Antiques

As we prepared for this move, I gave away our Olympia portable typewriter. The ribbon was all dried out, but the machine was clean and in good working order. It turned out that a friend was seeking a mechanical typewriter as a birthday gift for a friend of his and the connection was just right. The typewriter has a long history. It was a high school graduation gift from my parents to my sister. When I was accepted to college my parents bought me a typewriter as well. After a year of using the Elite typewriter, with 12 characters per inch, my sister decided she wanted a Pica typewriter, which spaced larger characters 10 per inch. I happily accepted the Elite typewriter and gave the Pica machine to my sister. At college, I typed everything. In my freshman year, I typed up most of my class notes as a way of reviewing the material. I typed my own papers. Later I typed some papers for Susan. When we were married, we shared the same typewriter.

The typewriter moved with us to Chicago where it saw us both through graduate school. When we moved to our first parish, the typewriter was one of the first things we unpacked. It sat on my desk in the study and was used to type sermons and bulletins and letters and more. When we cleaned out our files in preparation for this move, I found pages and pages of documents that had been typed with that typewriter.

During our second parish we began using a computer more and more. We obtained a used dot matrix printer for our computer and started to use the typewriter less and less. By the time we moved to South Dakota we owned a desktop computer and an inkjet printer. The typewriter went onto a shelf in the garage and was only taken out to show friends of our children the way we used to do things before we had a computer.

I don’t think I’m going to miss that typewriter. I won’t miss getting ink on my fingers threading ribbons through the guides. I won’t miss cleaning ink from the keys. I won’t miss correction fluid and having to start over on a page when too many mistakes were made. I won’t miss having to push so hard on the keys. I’ve become a user of computers and I find the keyboards fit my hands and enable me to write what I want to write.

Good bye faithful typewriter. You were a fantastic tool that did your job well. I hope the new owner gets a lot of pleasure out of using you.
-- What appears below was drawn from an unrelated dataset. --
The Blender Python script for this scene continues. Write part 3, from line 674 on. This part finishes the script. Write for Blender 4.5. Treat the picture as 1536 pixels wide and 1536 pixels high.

Packed in a box in Washington is the telephone from the headboard of our bed. It is a blue princess phone. My grandchildren don’t know about telephones that are connected to the wall by a cord. Their household only has cell phones. Back in the day, however, we thought we were quite modern to have a telephone in our kitchen, a second one in our study and a third in our bedroom. The bedroom phone was installed because pastors get more calls in the middle of the night than some other professions. Being able to answer the phone while still in bed was a luxury. We had the bell in the phone turned off so it didn’t ring. We could hear the phones ringing in other rooms of our house.

The phone, like the others in our house at the time, was rented from Northwestern Bell Telephone Company. We were excited to have a full time job and to be able to rent more than one phone. The blue slimline phone was modern and sleek, just wide enough to accommodate the dial. When the courts ordered the breakup of the Bell phone companies, one of the outcomes was that users were able to purchase phones from the company. We purchased that blue phone. It has remained on the headboard of our bed ever since.

I’m sure that our grandchildren don’t know how to dial a phone. They don’t even remember phones with actual buttons. What they think of when they think of a phone is a touchscreen that you swipe and tap to “dial” a number. They don’t even know why we use the language of dialing a phone.

I don’t know if we will ever use that phone again. Somehow it still works if you have a land line, but land lines are becoming scarce and we probably don’t need to have one in our new home. In the home we are moving away from we had wiring in every room for telephones, but the system was connected to a voice over internet modem. In place of the original copper telephone wire to the phone, messages are carried over the same cable that brings high speed internet to the home.

We have a few antiques that we have moved. There are pieces of furniture that have been in our family for generations. There are clocks that need to be wound - two that need weekly windings, one that needs to be wound every night. The clocks lack the precision of modern digital devices. They aren’t needed in a home that has clocks on the stove and microwave and lots of other devices that will tell you what time it is. There is a constant readout in the upper right hand corner of the screen of my laptop that is reporting the time as I write this journal entry.

We have packed up and moved a kerosene lantern. We don’t even use it when there is a power outage. I’m sure it was never lit in the last 25 years that we lived in Rapid City and probably wasn’t lit for more than a decade before that. I doubt that there are hardware stores that stock replacement glass chimneys for lanterns any more. I guess we’d look on the Internet for one if we needed one.

The world is changing and the items of the past have little value as we move into the future. However, we are hanging onto a few things out of nostalgia or memory or sentiment or respect for those who have gone before us. Many of those items will have no meaning to the next generations of our family. Still, we like having some of those things around as we move into a new phase of life. At least they will entertain our grandchildren for a little while as we explain what they are and how we used them.

I guess we too are kind of antiques. I hope they keep us around for a little while if only for our historic value.